As for housing, a major and ongoing issue in B.C., Rustad had little to offer in the way of solutions, except to suggest that building housing is something that should be done by the private sector, not government.

Asked what he thought of BC United Leader Kevin Falcon’s recent pledge to balance the provincial budget in his first term, Rustad said he didn’t think it was a realistic goal.

“First of all, I think the deficit’s going to be much larger than what they’re projecting,” he said, adding he thinks resource revenue and new housing starts are being over-estimated.

“I think, quite frankly, shaving off 10 per cent of the budget in that short of a period of time is unrealistic.”

Rustad has pledged to lower taxes. But when asked by GVBOT president Bridgitte Anderson if a Conservative government would eliminate the employer health tax, Rustad was noncommittal.

"We certainly want to look at all the tax measures that are potentially in front of us to make sure that we can make the best use of the room that we are hoping to have to be able to provide tax relief for the people of British Columbia," he said.

"I want to look at significant tax relief," Rustad said. "Getting rid of the carbon tax is only one (measure) but there is other significant tax relief that I want to put on the table, both for personal taxes and corporate tax restructuring."

Rustad's Conservatives are enjoying a substantial lead over BC United in the polls, and the party has benefited from the defections of erstwhile BC United MLAs.

According to a Research Co poll in May, 32 per cent of decided voters would vote Conservative, while only 12 per cent would vote BC United or Green Party.
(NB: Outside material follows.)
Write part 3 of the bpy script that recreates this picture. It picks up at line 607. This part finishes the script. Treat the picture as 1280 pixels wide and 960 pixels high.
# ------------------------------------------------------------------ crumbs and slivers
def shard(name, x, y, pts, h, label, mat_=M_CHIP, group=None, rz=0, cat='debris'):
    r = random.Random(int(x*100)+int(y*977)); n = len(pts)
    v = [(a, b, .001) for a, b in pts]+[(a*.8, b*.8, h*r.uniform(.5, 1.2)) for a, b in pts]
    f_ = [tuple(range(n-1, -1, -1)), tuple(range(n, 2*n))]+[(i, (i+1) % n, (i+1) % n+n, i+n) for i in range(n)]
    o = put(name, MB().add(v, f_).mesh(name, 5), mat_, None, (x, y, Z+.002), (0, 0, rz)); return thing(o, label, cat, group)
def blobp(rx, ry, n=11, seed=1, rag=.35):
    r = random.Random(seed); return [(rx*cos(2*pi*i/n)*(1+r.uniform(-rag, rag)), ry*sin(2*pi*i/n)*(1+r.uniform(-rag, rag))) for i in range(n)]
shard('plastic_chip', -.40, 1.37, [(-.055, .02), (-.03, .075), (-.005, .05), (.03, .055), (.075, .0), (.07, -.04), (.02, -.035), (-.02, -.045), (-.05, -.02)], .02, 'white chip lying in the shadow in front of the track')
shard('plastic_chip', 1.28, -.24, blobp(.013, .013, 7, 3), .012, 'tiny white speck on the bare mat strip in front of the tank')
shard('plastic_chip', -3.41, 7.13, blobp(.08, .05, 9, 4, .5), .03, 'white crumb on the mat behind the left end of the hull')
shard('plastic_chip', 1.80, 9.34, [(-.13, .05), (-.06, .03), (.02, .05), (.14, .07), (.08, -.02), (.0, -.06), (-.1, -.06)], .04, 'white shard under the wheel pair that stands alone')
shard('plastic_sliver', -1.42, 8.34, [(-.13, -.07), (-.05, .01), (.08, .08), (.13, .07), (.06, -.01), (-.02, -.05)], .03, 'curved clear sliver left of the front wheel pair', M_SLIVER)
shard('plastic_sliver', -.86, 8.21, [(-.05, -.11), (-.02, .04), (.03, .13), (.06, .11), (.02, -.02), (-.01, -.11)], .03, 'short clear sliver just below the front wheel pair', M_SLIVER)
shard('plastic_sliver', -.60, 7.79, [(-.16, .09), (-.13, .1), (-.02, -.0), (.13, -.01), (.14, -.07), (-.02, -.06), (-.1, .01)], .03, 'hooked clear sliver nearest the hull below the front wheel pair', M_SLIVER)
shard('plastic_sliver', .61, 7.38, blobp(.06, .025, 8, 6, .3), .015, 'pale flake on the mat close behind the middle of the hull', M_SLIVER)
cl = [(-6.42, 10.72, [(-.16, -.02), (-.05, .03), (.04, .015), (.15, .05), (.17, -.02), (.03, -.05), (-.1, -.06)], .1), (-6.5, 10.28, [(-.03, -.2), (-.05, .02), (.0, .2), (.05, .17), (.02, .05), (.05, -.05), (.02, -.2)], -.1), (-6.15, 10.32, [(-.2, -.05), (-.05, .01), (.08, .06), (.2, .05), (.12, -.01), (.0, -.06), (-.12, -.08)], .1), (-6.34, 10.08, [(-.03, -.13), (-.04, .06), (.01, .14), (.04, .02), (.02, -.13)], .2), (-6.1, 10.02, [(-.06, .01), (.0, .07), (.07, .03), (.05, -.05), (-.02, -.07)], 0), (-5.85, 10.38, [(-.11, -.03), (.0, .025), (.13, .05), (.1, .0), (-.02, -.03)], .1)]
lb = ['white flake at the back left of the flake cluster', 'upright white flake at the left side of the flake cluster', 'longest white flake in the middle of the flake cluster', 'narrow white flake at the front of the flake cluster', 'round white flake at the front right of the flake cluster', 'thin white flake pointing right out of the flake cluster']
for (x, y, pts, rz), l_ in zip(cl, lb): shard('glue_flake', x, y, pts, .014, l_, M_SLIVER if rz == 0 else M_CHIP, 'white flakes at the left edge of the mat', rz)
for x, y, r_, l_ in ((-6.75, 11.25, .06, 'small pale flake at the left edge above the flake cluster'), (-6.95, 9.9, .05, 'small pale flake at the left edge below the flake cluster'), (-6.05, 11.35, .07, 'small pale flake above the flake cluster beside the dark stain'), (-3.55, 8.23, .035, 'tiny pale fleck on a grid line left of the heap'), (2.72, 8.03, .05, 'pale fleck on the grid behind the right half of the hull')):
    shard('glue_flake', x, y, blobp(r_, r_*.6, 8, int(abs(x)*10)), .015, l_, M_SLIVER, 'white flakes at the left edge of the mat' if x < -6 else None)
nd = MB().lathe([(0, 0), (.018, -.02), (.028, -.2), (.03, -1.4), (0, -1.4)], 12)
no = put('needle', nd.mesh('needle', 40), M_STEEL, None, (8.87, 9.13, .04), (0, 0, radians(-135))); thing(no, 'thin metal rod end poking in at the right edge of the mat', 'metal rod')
The NDP continue to have the support of 42 per cent of decided voters, according to the Research Co poll.

Earlier this month, Rustad’s party got a boost in the high-profile defections of two sitting BC United MLAs to the Conservatives: Elnore Sturko (Surrey-Cloverdael) and Lorne Doerkso (Cariboo-Chilcotin). And on Wednesday, Chris Moore from Sechelt, who had been a BC United candidate for Powell River-Sunshine Coast, switched to the BC Conservatives.